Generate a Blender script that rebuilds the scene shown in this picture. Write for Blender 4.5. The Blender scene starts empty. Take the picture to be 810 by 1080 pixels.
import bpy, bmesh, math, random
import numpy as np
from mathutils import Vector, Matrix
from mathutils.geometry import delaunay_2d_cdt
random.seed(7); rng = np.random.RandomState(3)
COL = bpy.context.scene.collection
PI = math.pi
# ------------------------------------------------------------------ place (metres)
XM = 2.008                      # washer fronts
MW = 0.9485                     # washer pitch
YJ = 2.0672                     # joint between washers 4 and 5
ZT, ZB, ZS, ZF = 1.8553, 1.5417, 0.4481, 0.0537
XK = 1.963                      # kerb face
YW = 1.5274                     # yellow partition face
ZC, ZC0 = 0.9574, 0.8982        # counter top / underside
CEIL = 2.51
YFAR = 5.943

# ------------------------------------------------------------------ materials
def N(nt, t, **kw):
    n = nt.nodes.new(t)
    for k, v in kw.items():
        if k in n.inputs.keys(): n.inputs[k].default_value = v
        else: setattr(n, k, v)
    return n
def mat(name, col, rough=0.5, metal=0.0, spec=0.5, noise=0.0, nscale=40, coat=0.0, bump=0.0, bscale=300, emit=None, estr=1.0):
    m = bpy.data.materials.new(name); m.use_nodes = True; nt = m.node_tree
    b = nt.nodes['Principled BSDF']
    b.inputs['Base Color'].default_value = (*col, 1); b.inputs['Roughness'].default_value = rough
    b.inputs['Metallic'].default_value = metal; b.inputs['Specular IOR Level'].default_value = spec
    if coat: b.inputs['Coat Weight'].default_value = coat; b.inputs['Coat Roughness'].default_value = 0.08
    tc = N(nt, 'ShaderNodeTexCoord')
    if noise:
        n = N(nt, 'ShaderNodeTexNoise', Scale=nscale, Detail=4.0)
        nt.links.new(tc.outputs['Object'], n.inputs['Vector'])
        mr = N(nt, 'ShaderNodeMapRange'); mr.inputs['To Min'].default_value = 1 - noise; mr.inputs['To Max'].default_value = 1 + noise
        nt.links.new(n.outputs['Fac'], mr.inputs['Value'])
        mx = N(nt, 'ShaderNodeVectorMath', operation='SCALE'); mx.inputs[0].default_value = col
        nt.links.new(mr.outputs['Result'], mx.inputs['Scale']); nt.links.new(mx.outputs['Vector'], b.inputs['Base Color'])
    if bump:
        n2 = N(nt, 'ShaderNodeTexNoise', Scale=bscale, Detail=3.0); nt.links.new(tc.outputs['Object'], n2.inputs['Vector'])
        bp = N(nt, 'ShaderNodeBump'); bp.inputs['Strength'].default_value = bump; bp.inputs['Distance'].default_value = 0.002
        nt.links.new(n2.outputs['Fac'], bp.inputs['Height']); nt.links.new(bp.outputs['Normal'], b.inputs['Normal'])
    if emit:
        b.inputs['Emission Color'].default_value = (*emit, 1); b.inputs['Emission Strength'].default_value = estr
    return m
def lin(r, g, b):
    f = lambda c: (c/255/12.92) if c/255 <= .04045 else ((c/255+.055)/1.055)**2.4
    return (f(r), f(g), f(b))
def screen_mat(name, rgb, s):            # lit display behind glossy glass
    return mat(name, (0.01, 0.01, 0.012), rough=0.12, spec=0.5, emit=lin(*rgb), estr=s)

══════

__THE PROBLEM__
Write the material out again word for word.

__RESPONSE__
Generate a Blender script that rebuilds the scene shown in this picture. Write for Blender 4.5. The Blender scene starts empty. Take the picture to be 810 by 1080 pixels.
import bpy, bmesh, math, random
import numpy as np
from mathutils import Vector, Matrix
from mathutils.geometry import delaunay_2d_cdt
random.seed(7); rng = np.random.RandomState(3)
COL = bpy.context.scene.collection
PI = math.pi
# ------------------------------------------------------------------ place (metres)
XM = 2.008                      # washer fronts
MW = 0.9485                     # washer pitch
YJ = 2.0672                     # joint between washers 4 and 5
ZT, ZB, ZS, ZF = 1.8553, 1.5417, 0.4481, 0.0537
XK = 1.963                      # kerb face
YW = 1.5274                     # yellow partition face
ZC, ZC0 = 0.9574, 0.8982        # counter top / underside
CEIL = 2.51
YFAR = 5.943

# ------------------------------------------------------------------ materials
def N(nt, t, **kw):
    n = nt.nodes.new(t)
    for k, v in kw.items():
        if k in n.inputs.keys(): n.inputs[k].default_value = v
        else: setattr(n, k, v)
    return n
def mat(name, col, rough=0.5, metal=0.0, spec=0.5, noise=0.0, nscale=40, coat=0.0, bump=0.0, bscale=300, emit=None, estr=1.0):
    m = bpy.data.materials.new(name); m.use_nodes = True; nt = m.node_tree
    b = nt.nodes['Principled BSDF']
    b.inputs['Base Color'].default_value = (*col, 1); b.inputs['Roughness'].default_value = rough
    b.inputs['Metallic'].default_value = metal; b.inputs['Specular IOR Level'].default_value = spec
    if coat: b.inputs['Coat Weight'].default_value = coat; b.inputs['Coat Roughness'].default_value = 0.08
    tc = N(nt, 'ShaderNodeTexCoord')
    if noise:
        n = N(nt, 'ShaderNodeTexNoise', Scale=nscale, Detail=4.0)
        nt.links.new(tc.outputs['Object'], n.inputs['Vector'])
        mr = N(nt, 'ShaderNodeMapRange'); mr.inputs['To Min'].default_value = 1 - noise; mr.inputs['To Max'].default_value = 1 + noise
        nt.links.new(n.outputs['Fac'], mr.inputs['Value'])
        mx = N(nt, 'ShaderNodeVectorMath', operation='SCALE'); mx.inputs[0].default_value = col
        nt.links.new(mr.outputs['Result'], mx.inputs['Scale']); nt.links.new(mx.outputs['Vector'], b.inputs['Base Color'])
    if bump:
        n2 = N(nt, 'ShaderNodeTexNoise', Scale=bscale, Detail=3.0); nt.links.new(tc.outputs['Object'], n2.inputs['Vector'])
        bp = N(nt, 'ShaderNodeBump'); bp.inputs['Strength'].default_value = bump; bp.inputs['Distance'].default_value = 0.002
        nt.links.new(n2.outputs['Fac'], bp.inputs['Height']); nt.links.new(bp.outputs['Normal'], b.inputs['Normal'])
    if emit:
        b.inputs['Emission Color'].default_value = (*emit, 1); b.inputs['Emission Strength'].default_value = estr
    return m
def lin(r, g, b):
    f = lambda c: (c/255/12.92) if c/255 <= .04045 else ((c/255+.055)/1.055)**2.4
    return (f(r), f(g), f(b))
def screen_mat(name, rgb, s):            # lit display behind glossy glass
    return mat(name, (0.01, 0.01, 0.012), rough=0.12, spec=0.5, emit=lin(*rgb), estr=s)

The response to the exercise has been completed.